Security at La Guardia confiscated my Bath & Body Works lotion on my return trip from New York. That was fully one-half of the reasons that Canadians even go to the States: 1) Bath & Body Works, 2) Mountain Dew with caffeine.

Like I'm so sure I'm going to release raspberry-vanilla scented terrorism... on my OWN country. *grumble*

richard said...

If *I* was what was removed by the airport authorities, would that count :) I'm no clove of garlic... :)

Richard said...

Wrote one :)

http://www.richardstupart.com/2009/05/07/delayed-departure/

planetnomad said...

All right. I just posted 3 of my confiscation stories, varying from bear mace in Canada to lego swords in Morocco (not mine, my kid's) to Welsh butter in Seattle. At least these didn't get me put on any lists!

Katie said...

I just posted "Dulce de Leche: Gone But Not Forgotten."

Kim said...

This sounds like fun. I've enjoyed reading about other's experiences and thought I'd share my own with today's post "Doesn't everyone carry machetes in their suitcase?"

Anonymous said...

A friend, who shall remain nameless, was smuggling some liquor into a certain dry middle eastern country. The customs official confiscated her booze, then handed her his business card and whispered, "I sell liquor. Call me."

Elisa said...

wow - this made for a great group blog! I enjoyed reading all the stories.

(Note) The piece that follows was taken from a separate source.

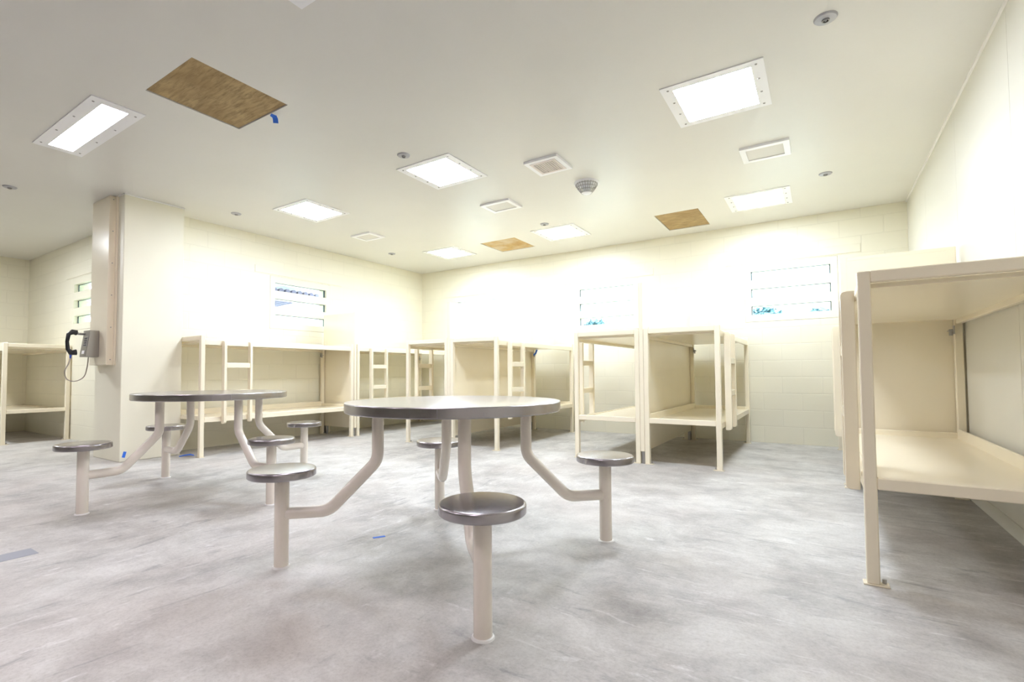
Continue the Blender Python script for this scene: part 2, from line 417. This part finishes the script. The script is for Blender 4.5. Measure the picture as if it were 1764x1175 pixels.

Last July I went to Chile for a little while after finishing up a semester in Mendoza, and after reading all these posts about SAG, I guess I'm really lucky I didn't end up with several things confisticated when I entered Chile. I knew the dried/packaged mate was allowed, but I wasn't 100% sure about dulce de leche (again, packaged so it was probably ok).

The really bad one was the homemade dulce de membrillo - pretty sure that would count as fruit. But I couldn't not take it, since it was a gift from my host mom! Plus, I also had a nice wooden mate from Argentina that was my gift to myself ... oops!

So when I got on the bus to Chile I kind of realized the problems, and decided the best thing was to declare everything on the forms and hope for the best. Surprisingly, it went fine - they didn't search my bags and I'm not sure they even looked at the declaration form.

Anyway - you have a great blog & I really enjoy reading it!

Anonymous said...

I should notify my friend about this.